Monday, October 16, 2017

Gender Roles, Subject & Power

Throughout the middle ages women were inferior to men, no matter their social class. They were seen as weak, less intelligent and less fit for mosts tasks that the men would take on. These women were dependent on their fathers, husbands or brothers. Marriage was strictly between man and woman, and the man was given all the power and control of the relationship. Meanwhile, the women took on the positions as mothers and wives. According to Chadwick, “These social roles remained circumscribed by a Christian ethic that stressed obedience and chastity, by the demands of maternal and domestic responsibility…” (Chadwick, 44) For the most part, women were the ones who maintained the homes and took care of the children while the husbands would go out to work. In some cases, women would assist their fathers or husbands with outside work during rough times. They could also take up at home occupations such as spinning, weaving and embroidery. During this time period the only women who held positions of power were the women of the church. Religion was the only way women could gain power because it gave them access to an education. Women would be sent to convents to learn and educate other women. The church also held the preservation of art  so the nuns would take the most credit of women in art during this time. The art consisted of manuscript illuminations, embroideries, and carved capitals. Herrad of Landsberg was an abbess of the middle ages who wrote the pictorial encyclopedia Hortus Deliciarum. In the image below we are shown a community of women who were in Landberg’s convent. This shows a woman in power, Herrad of Landsberg, giving power to more women; something that was not seen often in the middle ages.  
Herrad of Landsberg, Hortus Deliciarum, 1170
Much like the middle ages, the Renaissance was also a period that denied women’s political rights and where they were considered legally subject to their husbands. Women did not have a role in society and were valued simply by their physical features.Women in the Renaissance were seen by their sexuality and were victims of the male gaze. They were the main subject of many male painting in this era, but used as object rather than subject. The Renaissance was a time of rebirth, moving away from the church and into a period of art. But of course, this whole system of art was closed to women. “One of the few ways a woman could work as an artist was to be born into a family of artists that needed assistance in the family workshop.” (Guerilla Girls, 25) Another way for women to work as artists was if they were to be educated by their fathers.
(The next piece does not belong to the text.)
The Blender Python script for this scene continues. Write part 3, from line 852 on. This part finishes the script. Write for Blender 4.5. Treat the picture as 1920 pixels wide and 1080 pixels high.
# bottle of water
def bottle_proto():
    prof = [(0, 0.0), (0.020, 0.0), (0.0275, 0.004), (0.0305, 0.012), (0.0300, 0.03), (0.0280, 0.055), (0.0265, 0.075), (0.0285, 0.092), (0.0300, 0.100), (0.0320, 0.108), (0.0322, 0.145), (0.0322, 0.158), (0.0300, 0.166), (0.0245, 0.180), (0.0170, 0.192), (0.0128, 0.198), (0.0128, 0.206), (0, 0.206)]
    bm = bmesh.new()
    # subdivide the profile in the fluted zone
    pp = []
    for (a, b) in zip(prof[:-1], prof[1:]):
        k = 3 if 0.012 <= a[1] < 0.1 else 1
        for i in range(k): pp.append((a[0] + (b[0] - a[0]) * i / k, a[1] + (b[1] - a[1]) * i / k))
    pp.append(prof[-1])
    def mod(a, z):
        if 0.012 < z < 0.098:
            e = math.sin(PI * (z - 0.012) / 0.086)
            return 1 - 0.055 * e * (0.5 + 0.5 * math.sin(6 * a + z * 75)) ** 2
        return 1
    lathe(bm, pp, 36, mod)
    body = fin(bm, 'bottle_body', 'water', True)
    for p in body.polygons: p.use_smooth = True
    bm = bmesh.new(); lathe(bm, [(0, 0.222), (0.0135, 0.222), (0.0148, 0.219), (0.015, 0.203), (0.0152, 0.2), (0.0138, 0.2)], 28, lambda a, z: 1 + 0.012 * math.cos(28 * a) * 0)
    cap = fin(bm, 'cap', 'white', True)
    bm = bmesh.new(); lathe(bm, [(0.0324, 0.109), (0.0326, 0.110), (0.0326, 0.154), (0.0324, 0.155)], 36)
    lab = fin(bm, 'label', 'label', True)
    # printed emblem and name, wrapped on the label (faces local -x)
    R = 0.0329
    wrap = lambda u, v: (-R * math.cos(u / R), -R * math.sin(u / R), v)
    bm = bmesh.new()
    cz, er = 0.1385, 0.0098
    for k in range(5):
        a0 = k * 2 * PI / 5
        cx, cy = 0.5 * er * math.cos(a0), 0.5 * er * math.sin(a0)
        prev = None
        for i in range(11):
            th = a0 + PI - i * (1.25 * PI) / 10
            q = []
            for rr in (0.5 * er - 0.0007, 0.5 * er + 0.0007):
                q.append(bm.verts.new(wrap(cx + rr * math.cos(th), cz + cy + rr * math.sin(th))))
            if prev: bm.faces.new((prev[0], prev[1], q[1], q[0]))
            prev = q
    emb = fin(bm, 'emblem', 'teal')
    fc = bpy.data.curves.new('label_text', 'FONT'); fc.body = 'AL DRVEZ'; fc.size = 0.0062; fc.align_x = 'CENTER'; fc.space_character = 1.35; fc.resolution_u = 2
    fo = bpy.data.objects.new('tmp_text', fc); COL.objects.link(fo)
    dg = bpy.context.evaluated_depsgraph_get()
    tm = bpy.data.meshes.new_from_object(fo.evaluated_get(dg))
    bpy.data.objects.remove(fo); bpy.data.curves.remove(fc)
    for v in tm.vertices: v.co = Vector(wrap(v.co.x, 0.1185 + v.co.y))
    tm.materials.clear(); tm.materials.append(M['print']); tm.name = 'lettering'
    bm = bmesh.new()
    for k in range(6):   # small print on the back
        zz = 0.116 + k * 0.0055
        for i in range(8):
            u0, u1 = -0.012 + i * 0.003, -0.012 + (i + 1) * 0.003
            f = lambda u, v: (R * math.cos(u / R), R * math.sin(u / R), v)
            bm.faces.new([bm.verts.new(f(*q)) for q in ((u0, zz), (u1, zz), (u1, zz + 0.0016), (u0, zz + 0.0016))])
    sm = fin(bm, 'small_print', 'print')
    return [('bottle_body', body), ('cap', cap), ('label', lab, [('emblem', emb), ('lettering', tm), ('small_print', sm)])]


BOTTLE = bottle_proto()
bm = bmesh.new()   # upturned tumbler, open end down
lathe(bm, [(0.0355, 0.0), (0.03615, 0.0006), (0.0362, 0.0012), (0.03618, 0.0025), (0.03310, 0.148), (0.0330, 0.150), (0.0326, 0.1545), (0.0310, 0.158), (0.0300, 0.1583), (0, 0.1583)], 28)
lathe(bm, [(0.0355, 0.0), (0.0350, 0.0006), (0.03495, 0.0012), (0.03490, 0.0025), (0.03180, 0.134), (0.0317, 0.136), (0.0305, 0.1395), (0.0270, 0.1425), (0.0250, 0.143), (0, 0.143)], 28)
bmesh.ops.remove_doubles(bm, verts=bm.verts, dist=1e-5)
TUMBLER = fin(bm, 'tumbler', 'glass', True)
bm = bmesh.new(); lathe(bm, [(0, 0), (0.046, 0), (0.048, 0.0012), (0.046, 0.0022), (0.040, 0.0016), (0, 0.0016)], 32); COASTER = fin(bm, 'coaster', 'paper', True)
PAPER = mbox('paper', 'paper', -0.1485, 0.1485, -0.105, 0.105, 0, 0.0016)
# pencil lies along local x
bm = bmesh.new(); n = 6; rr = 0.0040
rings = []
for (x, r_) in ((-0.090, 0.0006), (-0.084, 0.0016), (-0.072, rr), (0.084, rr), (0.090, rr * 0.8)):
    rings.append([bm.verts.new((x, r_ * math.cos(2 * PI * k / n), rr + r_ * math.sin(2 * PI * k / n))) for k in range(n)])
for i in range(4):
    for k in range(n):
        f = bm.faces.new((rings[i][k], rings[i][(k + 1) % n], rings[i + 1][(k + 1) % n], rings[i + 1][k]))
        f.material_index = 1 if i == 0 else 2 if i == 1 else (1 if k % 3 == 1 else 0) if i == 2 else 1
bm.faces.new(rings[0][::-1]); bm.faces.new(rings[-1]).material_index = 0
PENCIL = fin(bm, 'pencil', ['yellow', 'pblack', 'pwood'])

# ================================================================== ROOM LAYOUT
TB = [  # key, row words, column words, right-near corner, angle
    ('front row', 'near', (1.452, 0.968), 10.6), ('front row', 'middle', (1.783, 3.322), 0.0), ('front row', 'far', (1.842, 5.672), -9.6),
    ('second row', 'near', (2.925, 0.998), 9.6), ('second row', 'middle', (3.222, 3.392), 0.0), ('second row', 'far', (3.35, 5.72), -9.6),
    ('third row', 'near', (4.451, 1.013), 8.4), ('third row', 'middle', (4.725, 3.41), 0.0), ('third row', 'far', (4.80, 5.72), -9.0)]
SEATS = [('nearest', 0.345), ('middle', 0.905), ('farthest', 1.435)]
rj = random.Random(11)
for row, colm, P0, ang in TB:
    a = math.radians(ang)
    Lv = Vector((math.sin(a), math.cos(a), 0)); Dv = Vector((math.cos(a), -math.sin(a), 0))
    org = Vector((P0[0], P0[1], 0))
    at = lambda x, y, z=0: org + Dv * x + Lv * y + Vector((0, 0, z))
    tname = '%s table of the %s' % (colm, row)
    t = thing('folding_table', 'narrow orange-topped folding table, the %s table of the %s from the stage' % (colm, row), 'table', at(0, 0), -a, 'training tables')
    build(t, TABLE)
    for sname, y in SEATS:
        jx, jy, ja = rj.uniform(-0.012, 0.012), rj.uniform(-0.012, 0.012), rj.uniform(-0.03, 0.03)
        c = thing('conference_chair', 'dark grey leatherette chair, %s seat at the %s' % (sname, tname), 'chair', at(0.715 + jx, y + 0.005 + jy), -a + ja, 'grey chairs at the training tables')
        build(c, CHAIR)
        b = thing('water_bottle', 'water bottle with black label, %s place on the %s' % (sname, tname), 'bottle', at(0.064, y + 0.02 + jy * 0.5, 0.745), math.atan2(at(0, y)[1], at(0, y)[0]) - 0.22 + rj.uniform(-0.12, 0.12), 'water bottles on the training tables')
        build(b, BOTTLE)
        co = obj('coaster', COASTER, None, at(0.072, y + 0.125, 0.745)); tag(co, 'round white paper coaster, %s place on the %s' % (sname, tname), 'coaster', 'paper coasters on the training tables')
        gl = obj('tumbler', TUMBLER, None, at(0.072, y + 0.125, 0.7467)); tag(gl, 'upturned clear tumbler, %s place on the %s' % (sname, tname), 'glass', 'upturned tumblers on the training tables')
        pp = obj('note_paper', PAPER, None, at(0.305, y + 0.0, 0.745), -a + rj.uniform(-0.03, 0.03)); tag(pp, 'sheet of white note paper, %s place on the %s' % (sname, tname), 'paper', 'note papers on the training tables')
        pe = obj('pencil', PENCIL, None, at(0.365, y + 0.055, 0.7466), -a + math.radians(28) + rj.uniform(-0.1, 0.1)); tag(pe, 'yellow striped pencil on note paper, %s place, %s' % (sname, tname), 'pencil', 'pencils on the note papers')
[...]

Sofonisba Anguissola was one of these rare cases. Her father believed women should be educated and he ended up sending one of her paintings to the famous Michelangelo. Women began to figure out ways of establishing themselves as women artists. During this same period, there were a number of female artists who started to gain international reputations. The city of Bologna in Italy admitted women into universities and even had a school of its own for women artists. Moving forward in the late Renaissance and into the 17th to 18th century, there was a shift in the way women were being depicted in art. Women could not train from nude models, who were always male, because they were not allowed to learn of the male body. Instead, women began painting women (already familiar with their bodies) as human beings rather than object. In the painting below we see how Elisabetta Siriani, a woman artist of the 1600’s, paints her subject Portia. Portia is separated from the rest of her sex, shown as a human and not just a detached muse and she shows courage with the stabbing of her thigh.
Elisabetta Siriani, Portia Wounding Her Thigh, 1664
Through the 17th and 18th century there was also focus on domestic scenes, profile portraits, still life and botany; things that all women were exposed to (examples).
Once we reach the 19th century there is a shift for women and their workforce. Women’s labor started to become essential in building colonial America though legal status was still limited. There was growing ideology of domesticity and a call for social reform that was “domestic feminism.” Women began finding power in needlework, painting, textiles and weaving. They used some of these to express abolitionist themes and turned their art into political topics. Harriet Powers was one of these women; she was born a slave and was illiterate, with no accessible education. Powers created the Pictorial Quilt which told stories about slave experience. Edmonia Lewis was another woman artist of the 19th century, an activist of the abolition period. She studied in Oberlin but after being accused of poisoning two other students she could no longer continue in school; she then began sculpting. Her sculpture show below, Forever Free, was a subject of emancipation and slavery; the breaking free of those chains represents freedom.
Edmonia Lewis, Forever Free, 1867


Harriet Powers, Pictorial Quilt, 1895



Works Cited

Chadwick, Whitney. Women, Art and Society. Thames and Hudson, 2015.

The Guerrilla Girls' Bedside Companion to the History of Western Art. Penguin Books, 2006.

“Women in Medieval Society.” The British Library, The British Library, 17 Jan. 2014, www.bl.uk/the-middle-ages/articles/women-in-medieval-society.

Newman, Simon. “Women in the Middle Ages.” Middle Ages, www.thefinertimes.com/Middle-Ages/women-in-the-middle-ages.html.